Chauvin noted that while the Complainant had a significant interest in ensuring Mr. H. was not reinstated, this interest was already represented by Air Canada’s position. “The Complainant cannot claim to be ‘effectively unrepresented’ in this proceeding,” the ruling emphasized, pointing out that Air Canada’s legal team was prepared to advocate against his return to the workplace, with the Complainant serving as a key witness.

The decision also clarified that the flight attendant’s remedies, including any concerns about working alongside Mr.
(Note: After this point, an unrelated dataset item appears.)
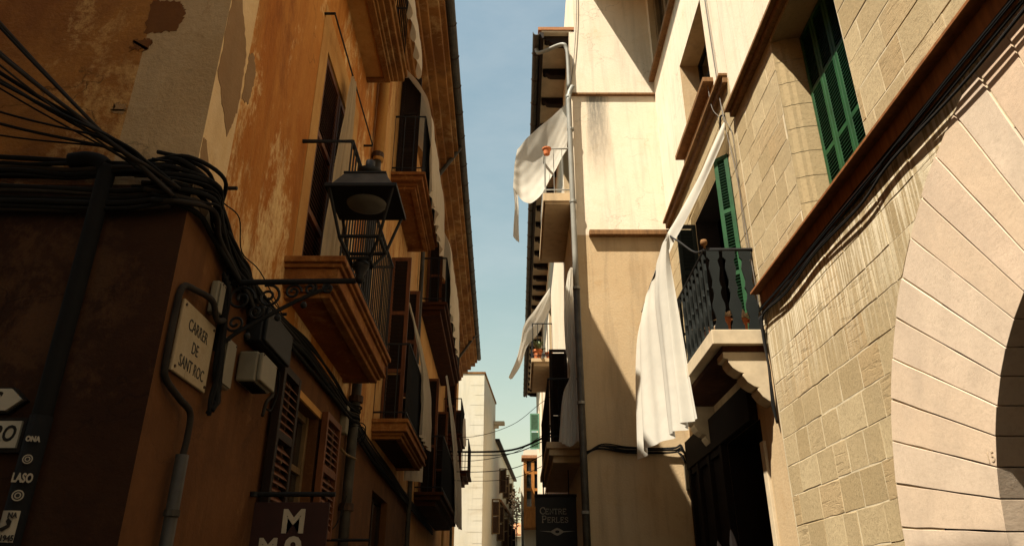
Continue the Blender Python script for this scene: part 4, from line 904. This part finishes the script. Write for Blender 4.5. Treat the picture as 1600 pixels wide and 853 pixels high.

H. in the future, would be addressed in her own grievance arbitration. “Each of these distinct interests will be addressed in their own separate Arbitrations,” Chauvin wrote, dismissing the argument that denying intervention could result in inconsistent rulings across different forums.

Moreover, the ruling underscored the alignment of interests between the flight attendant and Air Canada, which both share a “broad legal interest in maintaining a harassment-free work environment.” Chauvin determined that this shared goal did not justify the flight attendant’s request for third-party standing, as it did not constitute a legal interest warranting intervention under established labour law principles.

The ruling ultimately keeps the focus on the upcoming arbitration, where the central issue will be whether Air Canada had just cause to terminate Mr. H. The flight attendant, while unable to intervene directly, will have her voice heard as a witness, and her separate grievance remains pending.